His Terra Nova home is his only property, which he bought in 2000 and where he raised both his children. The house is in his name, not his wife’s, and the two don’t have shared accounts.

Chan said previously that he hasn’t “moved anywhere,” his home has never been rented and has never been vacant for more than a few months a year when he visits his wife in the U.S.

Under the tax, Chan is defined as an untaxed worldwide earner – or a member of a satellite family – because most of the household income is earned outside of Canada.

Understanding the “untaxed worldwide earner” – Are you a “tax resident” of Canada?

An untaxed worldwide earner, also known as a member of a satellite family, is an individual whose unreported (in Canada) income is greater than their reported (in Canada) total income. An individual’s income is combined with their spouse’s income for the purposes of this calculation. In the example of the Richmond, BC resident above, the Richmond resident was married to a U.S. resident. The U.S. resident had a higher income than the Richmond, BC resident. Furthermore, the income of the U.S. resident was NOT taxable in Canada. Therefore, most of the combined family income was NOT taxable in Canada. As a result, the Richmond, BC property was owned by an “untaxed worldwide earner”. The consequence of being an “untaxed worldwide earner” is that one:

– cannot meet the definition of “specified Canadian citizen”

– cannot meet the definition of “specified Permanent Resident”

– cannot meet the definition of “resident of British Columbia”

and therefore

– cannot qualify for the primary residence exemption to the BC “Speculation And Vacancy Tax”; and

– will always be subject to the highest rate of tax!

This can lead to being subject to a 2% tax on the value of your home!

To put it simply: All “untaxed world earners” who are Canadian citizens living in their property are subject to the 2% tax. Example: If the property is assessed at one million dollars you are subject to a $20,000.00 annual tax. Note that this is a way to impose taxation on income sourced outside of Canada to a an individual who is NOT a “tax resident” of Canada!!! This is pure evil!!!

Part V – The BC “Speculation And Vacancy Tax” – Moving To Canada To Occupy Property Already Owned

There are many Canadians who live in the United States and continue to own property in Canada. In many cases they will move back to Canada to live in a property they already own.

A Nasty Surprise For Those Contemplating A Move To Canada To Live In Property Already Owned

Note also that the reported and unreported income calculations used are from the tax year before the speculation and vacancy tax year. For example: the income information for the 2022 year would be used to determine the tax implications in the 2023 year.

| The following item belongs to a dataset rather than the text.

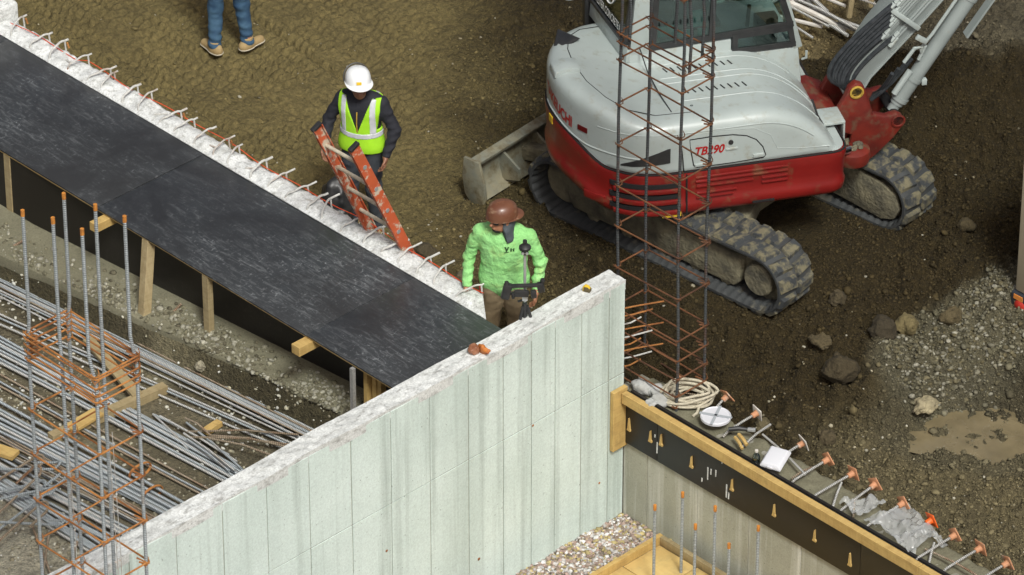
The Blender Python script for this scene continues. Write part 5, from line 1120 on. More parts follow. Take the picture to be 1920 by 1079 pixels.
        return smin(d_, smin(sd_cone(X, Y, Z, b, c1, 0.014, 0.011), sd_cone(X, Y, Z, c1, c2, 0.011, 0.0095), 0.006), 0.01)
    def foot(X, Y, Z, s_, g=0.0):
        an = J['an_r'] if s_ > 0 else J['an_l']; t_ = J['toe_r'] if s_ > 0 else J['toe_l']; dx, dy = math.sin(t_), math.cos(t_)
        d_ = sd_cone(X, Y, Z, (an[0]-dx*0.05, an[1]-dy*0.05, 0.055), (an[0]+dx*0.16, an[1]+dy*0.16, 0.045), 0.046+g, 0.042+g)
        d_ = smin(d_, sd_cone(X, Y, Z, (an[0], an[1], 0.06), (an[0], an[1], 0.16), 0.05+g, 0.052+g), 0.04)
        return smax(d_, -Z+0.022, 0.006)
    # body: one continuous surface
    def body(X, Y, Z):
        d_ = smin(torso(X, Y, Z, -0.02), hips(X, Y, Z, -0.015), 0.05)
        d_ = smin(d_, sd_cone(X, Y, Z, (0, -0.01, 1.40), (H.x*0.6, H.y*0.7, H.z-0.06), 0.058, 0.052), 0.04); d_ = smin(d_, head(X, Y, Z), 0.02)
        for s_ in (-1, 1):
            d_ = smin(d_, leg(X, Y, Z, s_, -0.012), 0.03); d_ = smin(d_, foot(X, Y, Z, s_, -0.006), 0.03)
            d_ = smin(d_, arm(X, Y, Z, s_, -0.008), 0.03); d_ = smin(d_, hand(X, Y, Z, s_), 0.012)
        return d_
    net('body', body, (-0.44, -0.26, 0.0), (0.44, 0.36, 1.78), 0.0085, M[sp['skin']], p)
    wr = sp.get('wr', 0.012)
    def shirt(X, Y, Z):
        d_ = torso(X, Y, Z, 0.008+wrinkle(X, Y, Z, 0.010, 7)); d_ = smin(d_, hips(X, Y, Z, 0.016), 0.06)
        fold = wrinkle(X, Y, Z, wr*1.2, 15)
        for s_ in (-1, 1):
            el = Vector(J['el_r'] if s_ > 0 else J['el_l']); a = arm(X, Y, Z, s_, 0.010)+fold+0.004*np.sin(Z*95+X*30)*np.exp(-((Z-el.z+0.06)/0.16)**2)
            d_ = smin(d_, a, 0.035)
        d_ = d_+fold*0.7
        d_ = smin(d_, sd_cone(X, Y, Z, (0, -0.015, 1.44), (0, 0.0, 1.475), 0.072, 0.066), 0.03)
        hem = sp.get('hem', 0.80); d_ = smax(d_, hem+0.03*np.abs(X)-Z-1.0*np.clip(np.abs(X)-0.215, 0, 0.03)*40*0-10*(np.hypot(np.abs(X)-0.28, Y-0.05) < 0.14)*0, 0.008) if not sp.get('armcut', True) else d_
        # cut at hem for the trunk and at the wrists for the sleeves
        trunk = torso(X, Y, Z, 0.06); trunk = np.minimum(trunk, hips(X, Y, Z, 0.06)); near_arm = np.minimum(arm(X, Y, Z, 1, 0.02), arm(X, Y, Z, -1, 0.02))
        cut = np.where(near_arm < trunk*0+0.0, -1.0, hem-Z); d_ = np.maximum(d_, np.where((near_arm < 0) & (np.abs(X) > 0.17), -1.0, cut))
        for s_ in (-1, 1):
            el, w_ = (Vector(J['el_r']), Vector(J['wr_r'])) if s_ > 0 else (Vector(J['el_l']), Vector(J['wr_l'])); a = (w_-el).normalized()
            side_ = (X*s_ > 0.13)
            d_ = np.maximum(d_, np.where(side_ & (near_arm < 0.03), (X-w_.x)*a.x+(Y-w_.y)*a.y+(Z-w_.z)*a.z-0.004, -1.0))
        return d_
    sh_o = net('shirt', shirt, (-0.42, -0.24, 0.74), (0.42, 0.30, 1.52), 0.0085, M[sp['shirt']], p)
    def trousers(X, Y, Z):
        d_ = hips(X, Y, Z, 0.006); fold = wrinkle(X, Y, Z, 0.020, 13)
        for s_ in (-1, 1): 
            an = J['an_r'] if s_ > 0 else J['an_l']
            d_ = smin(d_, leg(X, Y, Z, s_, 0.012)+fold+0.006*np.sin(Z*70+X*20)*np.exp(-((Z-0.16)/0.10)**2), 0.03)
        return np.maximum(np.maximum(d_, Z-1.0), 0.075-Z)
    net('trousers', trousers, (-0.30, -0.22, 0.04), (0.30, 0.24, 1.0), 0.0095, M[sp['trousers']], p)
    for s_ in (-1, 1):
        o = net('boot', lambda X, Y, Z: np.maximum(foot(X, Y, Z, s_, 0.004), Z-0.15), (-0.38, -0.2, 0.0), (0.38, 0.36, 0.16), 0.008, M[sp['boots']], p)
        net('sole', lambda X, Y, Z: np.maximum(np.maximum(foot(X, Y, Z+0.0, s_, 0.010)-0.0, Z-0.042), 0.003-Z)+0*X, (-0.38, -0.2, 0.0), (0.38, 0.36, 0.05), 0.008, M['sole'], o)
    HM = Matrix.Translation(H) @ hq.to_4x4()
    # hair and beard
    net('hair', lambda X, Y, Z: (lambda x, y, z: np.maximum(sd_ell(x, y, z, (0, -0.012, 0.03), (0.082, 0.098, 0.102)), np.maximum(y-0.045, -0.05-z)))(*headlocal(X, Y, Z)), (H.x-0.13, H.y-0.15, H.z-0.14), (H.x+0.13, H.y+0.15, H.z+0.14), 0.008, M['hair'], p)
    if sp.get('beard'):
        net('beard', lambda X, Y, Z: (lambda x, y, z: np.maximum(sd_ell(x, y, z, (0, 0.026, -0.066), (0.050, 0.062, 0.054)), np.maximum(-z-0.15, np.maximum(z+0.070, 0.03-y)))-0.0)(*headlocal(X, Y, Z)), (H.x-0.13, H.y-0.15, H.z-0.16), (H.x+0.13, H.y+0.18, H.z+0.14), 0.007, M['hair'], p)
    if sp.get('shades'):
        m = MB()
        for s_ in (-1, 1): m.lathe([(0, -0.006), (0.030, -0.005), (0.033, 0.0), (0.028, 0.006), (0, 0.008)], 12, Matrix.Translation((s_*0.034, 0.094, 0.016)) @ Matrix.Rotation(R(-90), 4, 'X') @ Matrix.Rotation(s_*R(18), 4, 'Y') @ Matrix.Diagonal((1.15, 0.75, 1, 1)))
        m.tube([(-0.085, 0.0, 0.02), (-0.075, 0.06, 0.022), (-0.03, 0.10, 0.024), (0.03, 0.10, 0.024), (0.075, 0.06, 0.022), (0.085, 0.0, 0.02)], 0.005, 6); m.build('sunglasses', M['black'], p, M=HM)
    # hard hat
    hm = M[sp['hat']]; rev = -1 if sp.get('hat_back') else 1
    HT = HM @ Matrix.Translation((0, -0.004, 0.055)) @ Matrix.Rotation(R(sp.get('hat_tilt', -6)), 4, 'X') @ Matrix.Rotation(R(sp.get('hat_yaw', 0)), 4, 'Z') @ Matrix.Rotation(math.pi if rev < 0 else 0.0, 4, 'Z')
    m = MB(); NA = 32; prof = [(1.0, -0.012), (1.0, 0.0), (0.985, 0.03), (0.93, 0.062), (0.80, 0.092), (0.58, 0.112), (0.30, 0.122), (0.0, 0.125)]; vs = []; fs = []
    for r_, z_ in prof:
        for k in range(NA): a = 2*math.pi*k/NA; rid = 1.0+ (0.012 if abs(math.sin(a)) > 0.0 and abs(math.cos(a)) < 0.16 else 0)*(r_ < 0.95); vs.append((0.116*r_*math.cos(a)*rid, 0.137*r_*math.sin(a)*rid, z_*rid))
    for j in range(len(prof)-1):
        for k in range(NA): l = (k+1) % NA; fs.append((j*NA+k, j*NA+l, (j+1)*NA+l, (j+1)*NA+k))
    m.add(vs, fs); hat = m.build('hard_hat', hm, p, M=HT, thick=0.004)
    m = MB()
    def brim(i, j):
        a = 2*math.pi*i; f_ = max(0, math.sin(a))**1.5; e = 0.010+0.052*f_; r_ = 1.0
        return (math.cos(a)*(0.114+e*j*0.8), math.sin(a)*(0.135+e*j), -0.010-0.012*j*f_-0.004*j)
    m.grid(brim, 40, 4, wrapu=True); m.build('brim', hm, hat, M=HT, thick=0.004)
    m = MB(); m.tube([(0, -0.10, 0.082), (0, -0.04, 0.122), (0, 0.03, 0.124), (0, 0.10, 0.085)], 0.008, 6); m.build('crown_ridge', hm, hat, M=HT)
    if sp.get('band'):
        m = MB(); m.tube([(0.118*math.cos(R(q)), -0.055-0.05*math.sin(R(q)), 0.0+0.118*math.sin(R(q))) for q in range(-10, 191, 10)], 0.006, 6); m.build('ear_band', M['black'], hat, M=HT)
    if sp.get('badge'):
        m = MB(); bx = sp['badge']; a = R(bx[0]); m.box((0.117*math.cos(a), 0.138*math.sin(a), bx[1]), (0.012, 0.045, 0.024), Matrix.Rotation(math.atan2(math.sin(a)*0.116, math.cos(a)*0.137), 3, 'Z')); m.build('badge', M['yellow'], hat, M=HT)
    p_fn = dict(torso=torso, hips=hips, arm=arm, headlocal=headlocal, HM=HM, H=H, J=J)
    return p, p_fn, sh_o
TOCAM = math.atan2(-0.719, -0.695)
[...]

What does this mean for current property owners planning to move to and become tax residents of Canada and occupy those properties in the following year? If their income was NOT taxed in Canada then they would be treated as “untaxed worldwide earners” in the year prior to moving to Canada. They may be subject to the BC “Speculation And Vacancy Tax” even when as tax residents of Canada all of their current income would be taxed in Canada. The legislation provides an exemption for only the year that the property is purchased.

The move will likely require tax planning! (Can you imagine the horrific situation of a Canadian citizen Green Card holder in the United States whose move to Canada might subject him (in addition) to the U.S. 877A Exit Tax!)

Part VI – Concluding Thoughts

Canada’s Underused Housing Tax and the BC “Speculation And Vacancy Tax” are complicated taxes. People will certainly have difficulties with compliance. Strongly suggest that you seek assistance with filing (at least) your first return.